- **Work to do**:
Every line from the one holding "Write a Blender" through the one holding "MAT=0.08; PADT=1.33; PT=0.09" should be returned exactly, both included; the pictures should not.

[Rows from a 3D scene dataset]
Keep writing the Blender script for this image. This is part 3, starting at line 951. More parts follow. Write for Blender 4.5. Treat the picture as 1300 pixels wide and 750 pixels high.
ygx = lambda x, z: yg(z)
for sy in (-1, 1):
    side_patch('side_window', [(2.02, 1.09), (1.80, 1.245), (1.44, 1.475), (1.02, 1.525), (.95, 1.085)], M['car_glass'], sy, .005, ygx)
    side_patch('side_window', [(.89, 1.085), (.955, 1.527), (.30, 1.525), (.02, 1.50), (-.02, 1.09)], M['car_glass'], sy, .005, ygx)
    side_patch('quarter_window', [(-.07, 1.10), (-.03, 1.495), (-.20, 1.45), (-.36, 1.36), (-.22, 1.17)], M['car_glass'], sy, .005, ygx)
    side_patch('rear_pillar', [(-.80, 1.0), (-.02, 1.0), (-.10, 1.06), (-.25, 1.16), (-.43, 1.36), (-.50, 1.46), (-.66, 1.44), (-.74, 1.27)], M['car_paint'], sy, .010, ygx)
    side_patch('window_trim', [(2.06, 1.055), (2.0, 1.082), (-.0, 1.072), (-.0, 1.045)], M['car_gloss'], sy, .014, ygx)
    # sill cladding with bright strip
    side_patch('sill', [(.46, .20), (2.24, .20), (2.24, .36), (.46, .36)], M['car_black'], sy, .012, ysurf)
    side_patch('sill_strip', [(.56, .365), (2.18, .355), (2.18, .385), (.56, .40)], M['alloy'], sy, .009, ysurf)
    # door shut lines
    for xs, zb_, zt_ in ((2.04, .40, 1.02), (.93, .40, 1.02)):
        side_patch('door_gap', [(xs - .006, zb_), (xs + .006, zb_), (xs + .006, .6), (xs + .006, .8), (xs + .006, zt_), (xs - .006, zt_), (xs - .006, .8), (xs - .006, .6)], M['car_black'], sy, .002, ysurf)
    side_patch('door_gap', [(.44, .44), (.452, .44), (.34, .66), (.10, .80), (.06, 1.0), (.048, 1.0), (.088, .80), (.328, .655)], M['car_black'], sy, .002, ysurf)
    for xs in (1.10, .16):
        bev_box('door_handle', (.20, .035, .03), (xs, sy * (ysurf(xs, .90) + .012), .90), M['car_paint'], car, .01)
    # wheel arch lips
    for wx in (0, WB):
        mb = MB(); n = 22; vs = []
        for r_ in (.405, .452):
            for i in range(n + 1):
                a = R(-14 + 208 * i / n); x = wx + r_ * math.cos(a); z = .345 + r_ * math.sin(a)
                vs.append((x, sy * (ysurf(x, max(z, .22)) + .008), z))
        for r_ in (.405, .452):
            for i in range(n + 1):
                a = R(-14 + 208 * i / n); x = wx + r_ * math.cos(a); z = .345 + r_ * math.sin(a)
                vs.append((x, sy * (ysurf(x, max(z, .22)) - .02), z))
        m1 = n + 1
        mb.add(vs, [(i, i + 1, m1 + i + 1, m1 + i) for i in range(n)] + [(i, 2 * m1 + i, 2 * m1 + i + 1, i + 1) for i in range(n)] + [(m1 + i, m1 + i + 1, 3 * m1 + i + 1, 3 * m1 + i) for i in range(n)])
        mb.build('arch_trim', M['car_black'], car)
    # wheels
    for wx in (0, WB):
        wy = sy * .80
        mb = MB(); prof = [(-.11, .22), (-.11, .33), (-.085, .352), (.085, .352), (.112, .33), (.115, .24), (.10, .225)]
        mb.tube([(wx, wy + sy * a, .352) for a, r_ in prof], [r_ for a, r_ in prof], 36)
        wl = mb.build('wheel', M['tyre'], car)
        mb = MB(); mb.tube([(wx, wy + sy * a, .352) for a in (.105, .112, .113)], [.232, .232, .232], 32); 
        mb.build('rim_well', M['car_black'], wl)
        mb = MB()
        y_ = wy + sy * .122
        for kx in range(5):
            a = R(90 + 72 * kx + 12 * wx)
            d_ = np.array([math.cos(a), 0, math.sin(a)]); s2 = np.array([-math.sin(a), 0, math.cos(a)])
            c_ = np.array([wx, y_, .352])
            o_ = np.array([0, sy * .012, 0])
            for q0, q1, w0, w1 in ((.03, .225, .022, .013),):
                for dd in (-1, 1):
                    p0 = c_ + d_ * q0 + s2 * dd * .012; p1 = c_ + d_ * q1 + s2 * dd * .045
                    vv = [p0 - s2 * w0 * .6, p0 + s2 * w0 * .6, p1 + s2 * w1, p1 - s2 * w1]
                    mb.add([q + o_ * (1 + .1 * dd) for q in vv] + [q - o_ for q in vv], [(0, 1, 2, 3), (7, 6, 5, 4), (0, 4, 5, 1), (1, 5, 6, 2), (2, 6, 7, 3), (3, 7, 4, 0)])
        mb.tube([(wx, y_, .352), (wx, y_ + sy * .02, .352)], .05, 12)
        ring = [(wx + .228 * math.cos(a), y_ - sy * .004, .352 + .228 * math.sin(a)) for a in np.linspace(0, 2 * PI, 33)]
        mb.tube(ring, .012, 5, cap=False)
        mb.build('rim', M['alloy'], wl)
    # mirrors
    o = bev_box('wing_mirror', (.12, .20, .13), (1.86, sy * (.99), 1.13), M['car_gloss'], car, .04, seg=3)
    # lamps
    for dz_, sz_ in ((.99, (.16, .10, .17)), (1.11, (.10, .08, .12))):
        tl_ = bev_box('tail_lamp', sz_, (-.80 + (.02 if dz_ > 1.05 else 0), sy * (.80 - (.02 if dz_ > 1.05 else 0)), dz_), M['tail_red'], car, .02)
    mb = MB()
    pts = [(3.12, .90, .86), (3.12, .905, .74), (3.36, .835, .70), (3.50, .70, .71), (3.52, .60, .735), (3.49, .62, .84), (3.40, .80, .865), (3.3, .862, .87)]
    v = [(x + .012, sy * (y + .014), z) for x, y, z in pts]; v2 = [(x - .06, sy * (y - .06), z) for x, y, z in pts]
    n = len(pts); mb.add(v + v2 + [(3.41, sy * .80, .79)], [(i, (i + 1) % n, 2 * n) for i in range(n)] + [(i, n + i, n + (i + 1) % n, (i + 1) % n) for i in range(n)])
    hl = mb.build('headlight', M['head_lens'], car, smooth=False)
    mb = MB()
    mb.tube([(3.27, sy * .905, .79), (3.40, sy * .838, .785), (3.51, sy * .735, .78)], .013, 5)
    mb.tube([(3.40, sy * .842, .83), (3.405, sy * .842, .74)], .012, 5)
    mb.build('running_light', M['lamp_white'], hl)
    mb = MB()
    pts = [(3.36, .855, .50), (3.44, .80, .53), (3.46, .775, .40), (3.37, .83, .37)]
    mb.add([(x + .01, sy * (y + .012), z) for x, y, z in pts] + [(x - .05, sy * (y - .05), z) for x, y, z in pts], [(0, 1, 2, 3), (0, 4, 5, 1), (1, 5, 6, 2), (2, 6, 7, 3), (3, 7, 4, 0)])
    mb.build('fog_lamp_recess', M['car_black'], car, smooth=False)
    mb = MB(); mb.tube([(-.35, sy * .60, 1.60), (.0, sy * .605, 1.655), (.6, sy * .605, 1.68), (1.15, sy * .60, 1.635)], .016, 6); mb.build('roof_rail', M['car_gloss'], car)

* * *

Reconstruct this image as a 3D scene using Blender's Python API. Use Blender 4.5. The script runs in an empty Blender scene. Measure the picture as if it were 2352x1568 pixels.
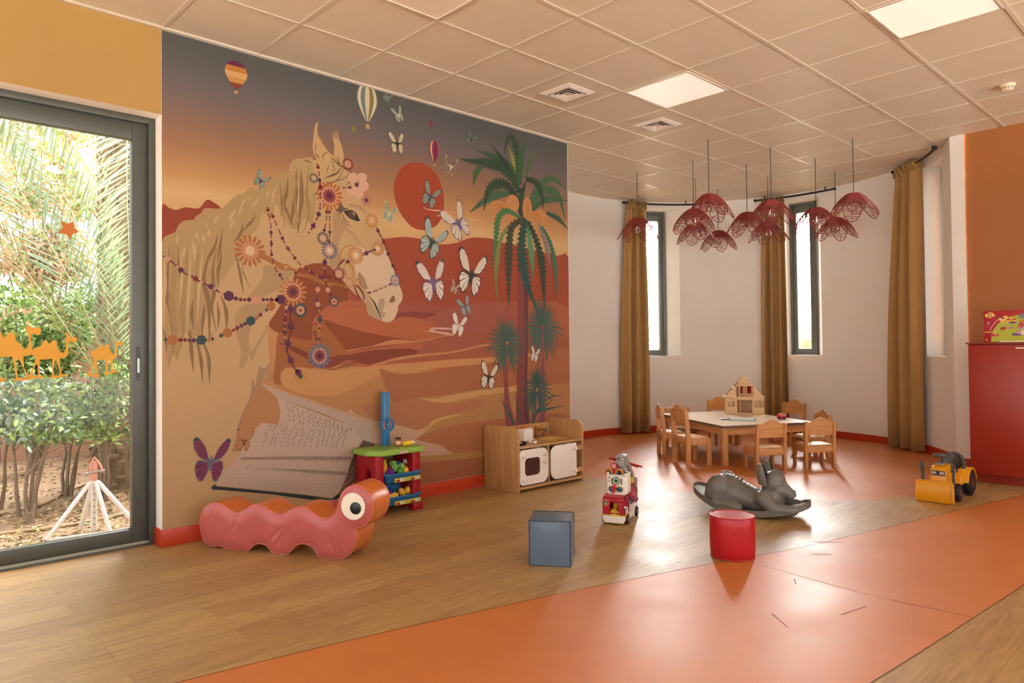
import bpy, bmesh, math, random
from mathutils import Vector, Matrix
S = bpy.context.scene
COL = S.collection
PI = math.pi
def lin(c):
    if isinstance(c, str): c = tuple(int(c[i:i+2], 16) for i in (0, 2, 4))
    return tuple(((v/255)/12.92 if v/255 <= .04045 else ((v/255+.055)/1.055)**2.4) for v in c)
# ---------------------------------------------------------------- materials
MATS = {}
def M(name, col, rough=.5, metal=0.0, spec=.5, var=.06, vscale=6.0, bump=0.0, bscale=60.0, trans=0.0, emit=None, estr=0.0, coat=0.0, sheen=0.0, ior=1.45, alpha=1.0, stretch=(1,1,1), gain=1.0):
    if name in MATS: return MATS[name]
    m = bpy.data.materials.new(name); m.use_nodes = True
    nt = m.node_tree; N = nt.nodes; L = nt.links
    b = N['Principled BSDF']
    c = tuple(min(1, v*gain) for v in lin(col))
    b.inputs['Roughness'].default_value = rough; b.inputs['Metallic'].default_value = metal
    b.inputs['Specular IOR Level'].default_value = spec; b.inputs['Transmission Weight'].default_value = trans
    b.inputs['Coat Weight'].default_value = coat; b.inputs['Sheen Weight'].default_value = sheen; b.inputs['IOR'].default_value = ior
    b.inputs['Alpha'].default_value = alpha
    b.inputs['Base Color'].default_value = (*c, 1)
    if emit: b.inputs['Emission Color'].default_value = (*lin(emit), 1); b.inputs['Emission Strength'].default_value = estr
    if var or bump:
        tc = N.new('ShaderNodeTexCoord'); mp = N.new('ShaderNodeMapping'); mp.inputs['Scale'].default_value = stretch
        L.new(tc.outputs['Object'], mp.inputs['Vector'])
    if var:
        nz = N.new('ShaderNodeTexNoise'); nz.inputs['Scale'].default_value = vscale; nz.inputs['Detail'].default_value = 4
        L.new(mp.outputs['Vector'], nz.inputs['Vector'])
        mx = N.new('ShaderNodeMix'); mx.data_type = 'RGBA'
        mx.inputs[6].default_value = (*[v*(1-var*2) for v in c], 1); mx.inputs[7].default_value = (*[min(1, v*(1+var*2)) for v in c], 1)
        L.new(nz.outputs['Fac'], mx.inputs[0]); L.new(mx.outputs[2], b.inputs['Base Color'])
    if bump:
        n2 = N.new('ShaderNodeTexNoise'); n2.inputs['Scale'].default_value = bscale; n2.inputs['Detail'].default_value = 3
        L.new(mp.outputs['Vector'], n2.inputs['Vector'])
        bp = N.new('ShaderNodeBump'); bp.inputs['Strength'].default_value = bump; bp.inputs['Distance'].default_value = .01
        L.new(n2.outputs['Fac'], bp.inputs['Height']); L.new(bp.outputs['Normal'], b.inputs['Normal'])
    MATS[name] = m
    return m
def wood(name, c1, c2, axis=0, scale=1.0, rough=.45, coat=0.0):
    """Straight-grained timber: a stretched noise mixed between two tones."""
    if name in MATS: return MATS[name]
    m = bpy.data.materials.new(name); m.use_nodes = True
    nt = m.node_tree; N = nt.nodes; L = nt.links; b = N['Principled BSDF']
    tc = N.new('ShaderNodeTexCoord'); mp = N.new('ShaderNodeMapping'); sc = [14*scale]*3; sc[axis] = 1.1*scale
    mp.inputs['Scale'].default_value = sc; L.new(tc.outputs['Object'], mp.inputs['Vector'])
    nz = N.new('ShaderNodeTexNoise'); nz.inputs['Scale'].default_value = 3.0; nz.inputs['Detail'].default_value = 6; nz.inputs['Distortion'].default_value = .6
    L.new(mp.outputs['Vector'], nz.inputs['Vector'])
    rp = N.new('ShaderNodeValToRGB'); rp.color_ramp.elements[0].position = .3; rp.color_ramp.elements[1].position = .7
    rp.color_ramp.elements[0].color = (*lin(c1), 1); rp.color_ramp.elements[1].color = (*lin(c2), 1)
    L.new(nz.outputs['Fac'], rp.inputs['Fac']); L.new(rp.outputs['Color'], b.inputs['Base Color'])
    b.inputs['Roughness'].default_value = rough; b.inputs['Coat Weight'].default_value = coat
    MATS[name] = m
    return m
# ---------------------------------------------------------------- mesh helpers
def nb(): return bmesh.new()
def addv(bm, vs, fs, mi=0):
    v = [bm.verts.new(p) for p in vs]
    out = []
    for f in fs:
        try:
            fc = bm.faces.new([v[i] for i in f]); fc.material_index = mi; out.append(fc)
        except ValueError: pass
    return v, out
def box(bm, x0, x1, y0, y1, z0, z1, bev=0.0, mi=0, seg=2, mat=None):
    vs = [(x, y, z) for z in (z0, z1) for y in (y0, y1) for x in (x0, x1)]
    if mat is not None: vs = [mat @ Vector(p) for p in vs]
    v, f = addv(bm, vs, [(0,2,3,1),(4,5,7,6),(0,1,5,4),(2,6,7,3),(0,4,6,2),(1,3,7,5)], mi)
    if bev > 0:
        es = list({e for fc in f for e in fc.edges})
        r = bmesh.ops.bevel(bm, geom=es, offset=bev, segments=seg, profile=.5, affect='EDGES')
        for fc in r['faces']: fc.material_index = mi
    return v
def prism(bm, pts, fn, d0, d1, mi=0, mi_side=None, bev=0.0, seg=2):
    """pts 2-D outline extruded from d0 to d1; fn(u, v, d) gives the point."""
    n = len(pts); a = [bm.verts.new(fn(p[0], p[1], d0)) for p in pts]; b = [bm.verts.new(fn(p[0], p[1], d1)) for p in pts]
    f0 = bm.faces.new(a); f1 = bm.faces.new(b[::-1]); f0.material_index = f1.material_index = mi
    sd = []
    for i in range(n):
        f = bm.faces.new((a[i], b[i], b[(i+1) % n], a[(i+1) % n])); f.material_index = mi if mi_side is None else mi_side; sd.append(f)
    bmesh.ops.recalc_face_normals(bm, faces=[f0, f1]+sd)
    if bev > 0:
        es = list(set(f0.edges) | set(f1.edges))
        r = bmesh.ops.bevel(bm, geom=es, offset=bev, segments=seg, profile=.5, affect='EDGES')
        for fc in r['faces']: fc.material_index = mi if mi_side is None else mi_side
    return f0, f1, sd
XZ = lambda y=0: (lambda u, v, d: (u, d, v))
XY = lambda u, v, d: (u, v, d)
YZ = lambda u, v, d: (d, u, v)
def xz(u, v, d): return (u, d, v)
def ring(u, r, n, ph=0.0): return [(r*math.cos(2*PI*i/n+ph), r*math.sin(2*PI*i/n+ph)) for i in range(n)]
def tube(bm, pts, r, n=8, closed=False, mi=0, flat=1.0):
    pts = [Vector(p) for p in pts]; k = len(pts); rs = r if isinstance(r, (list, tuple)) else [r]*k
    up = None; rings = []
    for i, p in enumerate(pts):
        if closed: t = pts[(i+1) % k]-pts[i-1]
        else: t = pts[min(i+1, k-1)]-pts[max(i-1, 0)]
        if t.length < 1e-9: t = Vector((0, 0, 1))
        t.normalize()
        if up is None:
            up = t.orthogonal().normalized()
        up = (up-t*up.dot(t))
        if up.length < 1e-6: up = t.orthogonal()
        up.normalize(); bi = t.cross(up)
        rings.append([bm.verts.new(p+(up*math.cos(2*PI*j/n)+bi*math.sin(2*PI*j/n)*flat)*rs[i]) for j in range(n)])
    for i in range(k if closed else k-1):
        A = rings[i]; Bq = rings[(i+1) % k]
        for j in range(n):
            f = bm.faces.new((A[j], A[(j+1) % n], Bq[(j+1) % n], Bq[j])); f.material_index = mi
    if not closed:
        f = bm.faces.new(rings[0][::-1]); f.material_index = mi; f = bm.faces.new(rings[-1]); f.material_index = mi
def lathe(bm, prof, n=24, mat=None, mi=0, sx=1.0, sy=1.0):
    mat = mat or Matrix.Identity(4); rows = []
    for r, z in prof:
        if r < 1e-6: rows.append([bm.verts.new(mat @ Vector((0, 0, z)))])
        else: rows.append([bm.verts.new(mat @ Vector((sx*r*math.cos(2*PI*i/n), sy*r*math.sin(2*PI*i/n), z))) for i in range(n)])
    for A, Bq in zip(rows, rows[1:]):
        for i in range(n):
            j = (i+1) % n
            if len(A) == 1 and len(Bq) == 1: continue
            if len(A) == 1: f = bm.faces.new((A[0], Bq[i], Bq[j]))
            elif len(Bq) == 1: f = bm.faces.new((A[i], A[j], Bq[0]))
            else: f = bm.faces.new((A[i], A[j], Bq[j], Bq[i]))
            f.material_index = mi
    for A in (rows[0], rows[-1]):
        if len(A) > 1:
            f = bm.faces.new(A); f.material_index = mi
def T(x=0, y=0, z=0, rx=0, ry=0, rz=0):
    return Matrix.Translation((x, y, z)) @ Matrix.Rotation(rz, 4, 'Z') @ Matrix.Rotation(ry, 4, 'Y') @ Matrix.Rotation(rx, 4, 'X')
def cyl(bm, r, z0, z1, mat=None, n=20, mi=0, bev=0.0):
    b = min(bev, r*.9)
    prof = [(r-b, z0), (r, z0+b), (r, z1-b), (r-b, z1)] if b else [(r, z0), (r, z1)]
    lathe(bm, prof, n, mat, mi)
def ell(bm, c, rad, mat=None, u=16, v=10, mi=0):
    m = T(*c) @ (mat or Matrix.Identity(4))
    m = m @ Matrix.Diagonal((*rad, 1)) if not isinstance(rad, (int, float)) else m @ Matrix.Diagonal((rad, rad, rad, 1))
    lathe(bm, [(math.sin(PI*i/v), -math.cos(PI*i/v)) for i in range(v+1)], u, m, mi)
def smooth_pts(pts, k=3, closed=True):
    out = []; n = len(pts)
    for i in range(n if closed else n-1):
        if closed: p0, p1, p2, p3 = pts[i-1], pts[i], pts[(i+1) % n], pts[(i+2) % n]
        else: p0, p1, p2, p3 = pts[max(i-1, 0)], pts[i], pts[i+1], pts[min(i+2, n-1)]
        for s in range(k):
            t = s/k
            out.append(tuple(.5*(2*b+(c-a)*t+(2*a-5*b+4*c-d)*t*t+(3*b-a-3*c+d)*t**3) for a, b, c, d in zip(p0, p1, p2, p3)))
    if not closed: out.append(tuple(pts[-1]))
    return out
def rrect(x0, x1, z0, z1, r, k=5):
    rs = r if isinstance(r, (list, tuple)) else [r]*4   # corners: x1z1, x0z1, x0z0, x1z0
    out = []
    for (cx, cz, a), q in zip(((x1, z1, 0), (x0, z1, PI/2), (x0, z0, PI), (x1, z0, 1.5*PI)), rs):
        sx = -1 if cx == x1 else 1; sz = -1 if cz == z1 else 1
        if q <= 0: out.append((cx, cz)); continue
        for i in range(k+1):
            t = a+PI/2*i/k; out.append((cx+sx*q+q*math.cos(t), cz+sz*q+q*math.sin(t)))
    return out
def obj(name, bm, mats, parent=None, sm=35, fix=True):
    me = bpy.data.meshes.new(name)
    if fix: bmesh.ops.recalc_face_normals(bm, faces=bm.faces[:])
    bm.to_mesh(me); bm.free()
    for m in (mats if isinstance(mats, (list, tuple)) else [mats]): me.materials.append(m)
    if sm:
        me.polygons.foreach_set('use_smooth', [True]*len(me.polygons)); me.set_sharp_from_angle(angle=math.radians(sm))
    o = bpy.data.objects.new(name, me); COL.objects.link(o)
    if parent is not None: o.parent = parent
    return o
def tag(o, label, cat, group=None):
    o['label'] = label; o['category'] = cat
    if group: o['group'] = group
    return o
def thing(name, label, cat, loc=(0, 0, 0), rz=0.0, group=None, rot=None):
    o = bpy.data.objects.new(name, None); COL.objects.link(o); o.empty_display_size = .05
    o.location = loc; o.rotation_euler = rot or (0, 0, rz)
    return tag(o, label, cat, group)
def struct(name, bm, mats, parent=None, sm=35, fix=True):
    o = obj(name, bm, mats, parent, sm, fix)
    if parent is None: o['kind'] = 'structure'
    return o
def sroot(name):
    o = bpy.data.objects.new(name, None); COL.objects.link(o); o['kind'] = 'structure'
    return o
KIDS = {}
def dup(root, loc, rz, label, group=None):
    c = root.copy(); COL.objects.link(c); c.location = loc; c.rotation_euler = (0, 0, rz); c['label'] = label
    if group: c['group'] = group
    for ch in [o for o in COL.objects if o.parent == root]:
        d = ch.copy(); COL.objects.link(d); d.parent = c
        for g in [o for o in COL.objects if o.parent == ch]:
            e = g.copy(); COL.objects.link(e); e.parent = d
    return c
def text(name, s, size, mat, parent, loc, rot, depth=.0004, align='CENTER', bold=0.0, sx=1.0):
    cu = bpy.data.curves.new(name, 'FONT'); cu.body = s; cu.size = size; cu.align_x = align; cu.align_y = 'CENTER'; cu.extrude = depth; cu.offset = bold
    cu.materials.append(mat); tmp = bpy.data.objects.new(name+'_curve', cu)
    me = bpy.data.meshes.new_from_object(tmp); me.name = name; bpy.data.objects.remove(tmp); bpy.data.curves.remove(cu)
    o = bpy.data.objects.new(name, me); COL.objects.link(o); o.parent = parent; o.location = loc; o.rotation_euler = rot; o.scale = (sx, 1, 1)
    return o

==

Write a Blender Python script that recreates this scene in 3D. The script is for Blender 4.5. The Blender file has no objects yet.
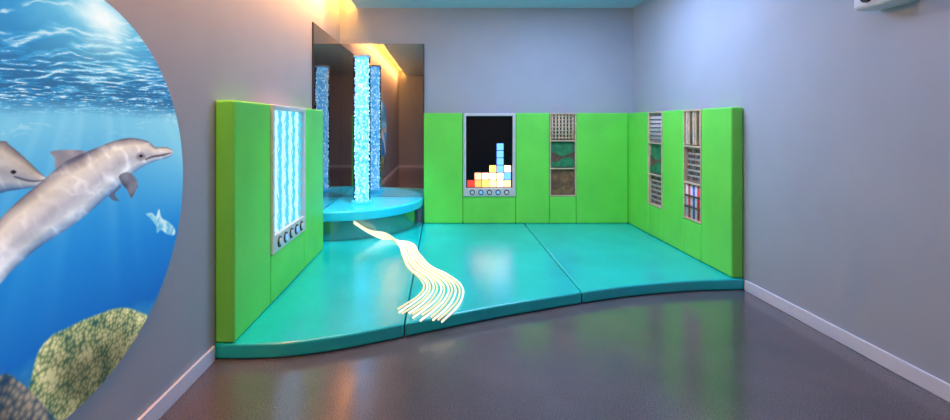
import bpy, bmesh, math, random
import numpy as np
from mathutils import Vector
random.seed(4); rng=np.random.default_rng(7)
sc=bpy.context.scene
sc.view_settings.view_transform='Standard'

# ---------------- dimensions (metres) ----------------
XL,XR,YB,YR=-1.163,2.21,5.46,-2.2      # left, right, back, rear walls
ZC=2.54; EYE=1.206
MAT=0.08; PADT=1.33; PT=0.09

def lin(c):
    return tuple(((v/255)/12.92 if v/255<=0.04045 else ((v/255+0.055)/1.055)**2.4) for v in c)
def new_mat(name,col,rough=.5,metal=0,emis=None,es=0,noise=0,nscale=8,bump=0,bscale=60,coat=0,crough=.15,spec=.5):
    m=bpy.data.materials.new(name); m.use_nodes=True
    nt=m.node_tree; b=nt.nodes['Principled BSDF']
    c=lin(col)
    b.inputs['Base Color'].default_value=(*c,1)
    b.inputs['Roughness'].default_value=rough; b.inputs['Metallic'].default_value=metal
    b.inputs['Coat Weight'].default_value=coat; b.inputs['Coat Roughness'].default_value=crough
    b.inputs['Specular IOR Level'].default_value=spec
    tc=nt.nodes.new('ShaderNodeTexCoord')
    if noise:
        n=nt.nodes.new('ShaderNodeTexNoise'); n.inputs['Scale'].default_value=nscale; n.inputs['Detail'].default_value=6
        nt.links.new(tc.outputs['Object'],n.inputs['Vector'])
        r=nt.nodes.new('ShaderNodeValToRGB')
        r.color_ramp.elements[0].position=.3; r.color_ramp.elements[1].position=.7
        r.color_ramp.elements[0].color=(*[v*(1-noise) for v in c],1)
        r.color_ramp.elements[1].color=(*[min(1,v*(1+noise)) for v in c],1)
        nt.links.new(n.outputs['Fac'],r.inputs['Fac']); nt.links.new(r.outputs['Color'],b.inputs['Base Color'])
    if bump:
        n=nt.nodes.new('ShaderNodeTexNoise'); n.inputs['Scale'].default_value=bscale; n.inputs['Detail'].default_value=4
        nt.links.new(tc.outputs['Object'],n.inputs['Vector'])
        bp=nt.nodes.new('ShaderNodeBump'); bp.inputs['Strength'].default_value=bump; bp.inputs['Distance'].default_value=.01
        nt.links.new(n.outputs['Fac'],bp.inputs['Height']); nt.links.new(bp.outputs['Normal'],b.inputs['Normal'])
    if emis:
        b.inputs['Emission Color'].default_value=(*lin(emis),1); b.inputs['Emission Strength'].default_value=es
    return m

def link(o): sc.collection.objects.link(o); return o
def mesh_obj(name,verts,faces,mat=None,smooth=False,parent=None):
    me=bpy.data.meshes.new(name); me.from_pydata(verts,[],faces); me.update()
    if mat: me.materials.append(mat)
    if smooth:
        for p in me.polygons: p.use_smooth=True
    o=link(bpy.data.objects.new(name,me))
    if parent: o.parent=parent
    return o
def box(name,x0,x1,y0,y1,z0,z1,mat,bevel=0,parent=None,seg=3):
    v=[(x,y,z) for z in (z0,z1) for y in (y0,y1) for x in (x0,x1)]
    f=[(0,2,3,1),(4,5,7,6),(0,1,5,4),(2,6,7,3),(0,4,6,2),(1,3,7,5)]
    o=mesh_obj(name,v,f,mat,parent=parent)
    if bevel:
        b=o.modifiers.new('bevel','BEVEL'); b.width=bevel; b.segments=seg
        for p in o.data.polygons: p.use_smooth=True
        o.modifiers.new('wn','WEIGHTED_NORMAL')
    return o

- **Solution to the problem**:
Write a Blender Python script that recreates this scene in 3D. The script is for Blender 4.5. The Blender file has no objects yet.
import bpy, bmesh, math, random
import numpy as np
from mathutils import Vector
random.seed(4); rng=np.random.default_rng(7)
sc=bpy.context.scene
sc.view_settings.view_transform='Standard'

# ---------------- dimensions (metres) ----------------
XL,XR,YB,YR=-1.163,2.21,5.46,-2.2      # left, right, back, rear walls
ZC=2.54; EYE=1.206
MAT=0.08; PADT=1.33; PT=0.09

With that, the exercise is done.